● **SUPPLIED MATERIAL**:

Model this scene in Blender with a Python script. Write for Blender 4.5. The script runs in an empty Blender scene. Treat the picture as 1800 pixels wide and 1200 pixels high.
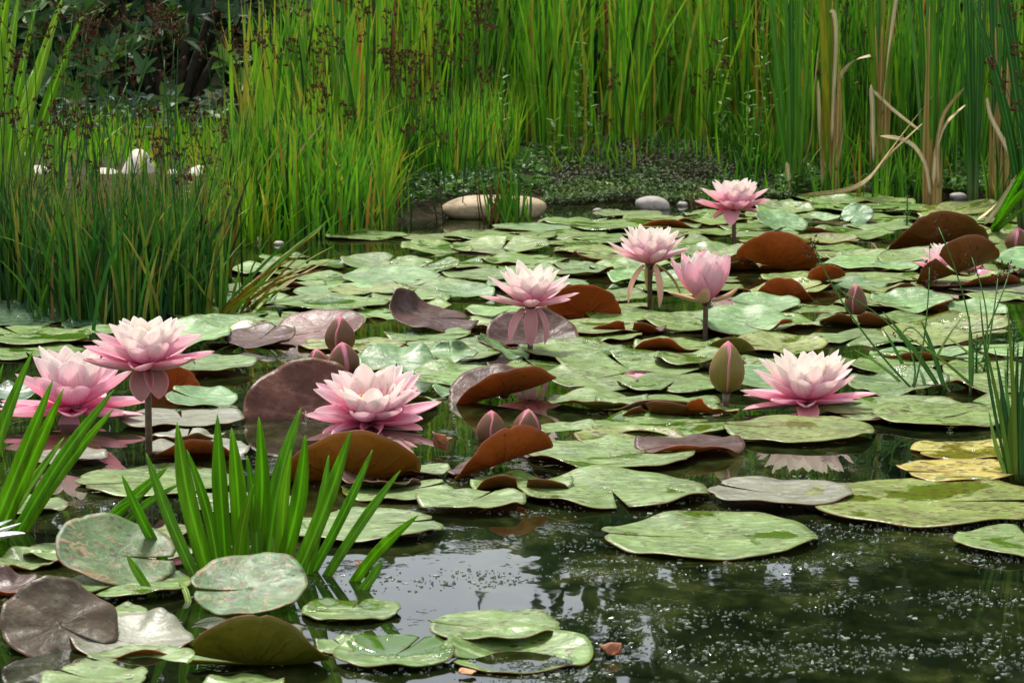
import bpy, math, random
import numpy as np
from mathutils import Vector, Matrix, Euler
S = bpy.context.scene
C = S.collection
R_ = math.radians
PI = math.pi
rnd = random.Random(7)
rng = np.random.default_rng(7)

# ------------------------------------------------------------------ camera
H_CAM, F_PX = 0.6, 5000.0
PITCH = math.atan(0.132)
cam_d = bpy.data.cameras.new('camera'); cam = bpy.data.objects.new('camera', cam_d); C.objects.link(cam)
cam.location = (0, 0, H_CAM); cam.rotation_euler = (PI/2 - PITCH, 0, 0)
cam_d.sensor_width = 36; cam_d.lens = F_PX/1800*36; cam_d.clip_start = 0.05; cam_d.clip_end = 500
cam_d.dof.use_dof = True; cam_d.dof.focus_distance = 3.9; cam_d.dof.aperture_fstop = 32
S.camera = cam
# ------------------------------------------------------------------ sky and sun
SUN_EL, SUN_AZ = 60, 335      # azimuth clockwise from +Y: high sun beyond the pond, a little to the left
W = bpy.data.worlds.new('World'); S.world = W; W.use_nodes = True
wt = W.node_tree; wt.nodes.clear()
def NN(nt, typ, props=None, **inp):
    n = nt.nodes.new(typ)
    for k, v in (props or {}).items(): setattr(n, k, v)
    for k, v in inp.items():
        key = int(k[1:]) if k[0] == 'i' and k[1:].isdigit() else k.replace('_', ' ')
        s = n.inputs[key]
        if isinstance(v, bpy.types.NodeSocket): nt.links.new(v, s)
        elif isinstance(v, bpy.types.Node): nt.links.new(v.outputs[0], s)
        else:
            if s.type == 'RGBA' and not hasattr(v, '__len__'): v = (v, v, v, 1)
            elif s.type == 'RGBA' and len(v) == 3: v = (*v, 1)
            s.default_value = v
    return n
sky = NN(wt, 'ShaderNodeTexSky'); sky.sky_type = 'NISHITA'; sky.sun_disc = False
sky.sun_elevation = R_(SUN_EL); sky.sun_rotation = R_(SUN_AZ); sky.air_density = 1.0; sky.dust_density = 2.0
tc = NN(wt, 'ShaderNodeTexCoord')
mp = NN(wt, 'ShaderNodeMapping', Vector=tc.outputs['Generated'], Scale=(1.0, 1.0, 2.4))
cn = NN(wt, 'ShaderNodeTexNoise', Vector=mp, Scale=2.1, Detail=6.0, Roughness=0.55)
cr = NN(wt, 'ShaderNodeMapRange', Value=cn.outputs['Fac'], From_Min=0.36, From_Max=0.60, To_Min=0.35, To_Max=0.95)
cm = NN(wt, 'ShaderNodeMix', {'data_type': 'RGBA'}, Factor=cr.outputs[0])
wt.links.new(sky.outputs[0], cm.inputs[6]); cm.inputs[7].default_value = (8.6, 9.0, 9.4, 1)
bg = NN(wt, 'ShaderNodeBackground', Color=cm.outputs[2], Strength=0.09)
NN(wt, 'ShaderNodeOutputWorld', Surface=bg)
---
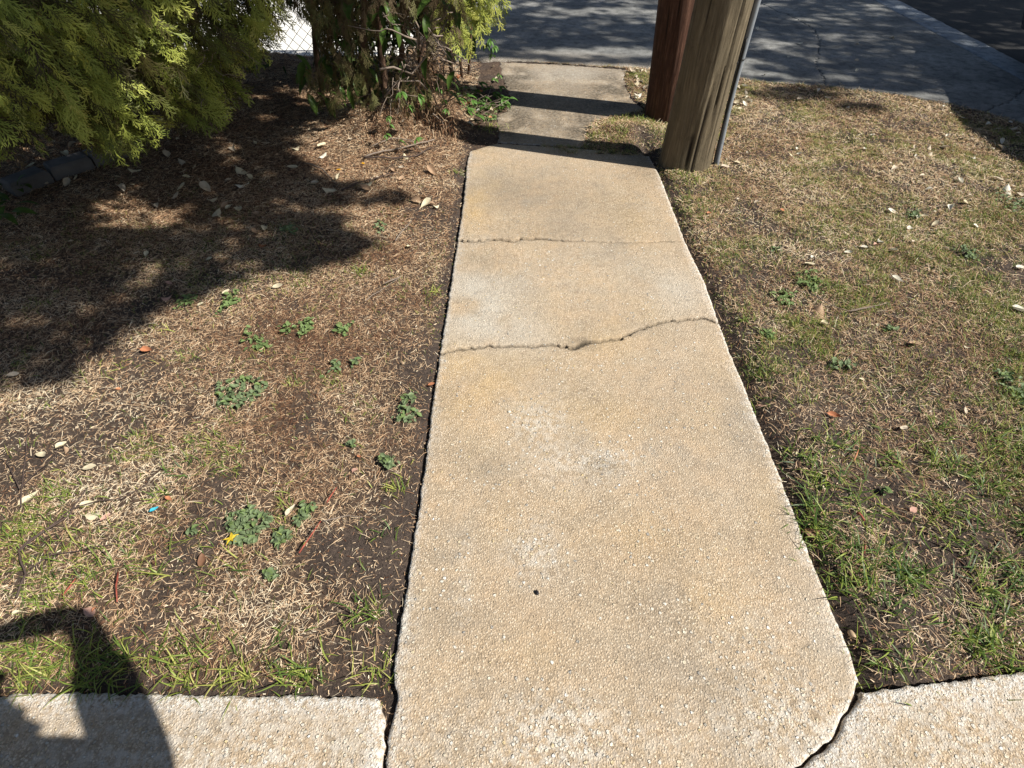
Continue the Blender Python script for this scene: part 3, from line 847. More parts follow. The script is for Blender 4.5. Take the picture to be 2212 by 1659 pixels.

● **THE EXERCISE**:
Start at the line containing "Model this scene" and stop at the line containing "rng = np.random.default_rng(7)"; transcribe those lines exactly, skipping pictures.

● **COMPLETED EXERCISE**:
Model this scene in Blender with a Python script. Write for Blender 4.5. The script runs in an empty Blender scene. Treat the picture as 1800 pixels wide and 1200 pixels high.
import bpy, math, random
import numpy as np
from mathutils import Vector, Matrix, Euler
S = bpy.context.scene
C = S.collection
R_ = math.radians
PI = math.pi
rnd = random.Random(7)
rng = np.random.default_rng(7)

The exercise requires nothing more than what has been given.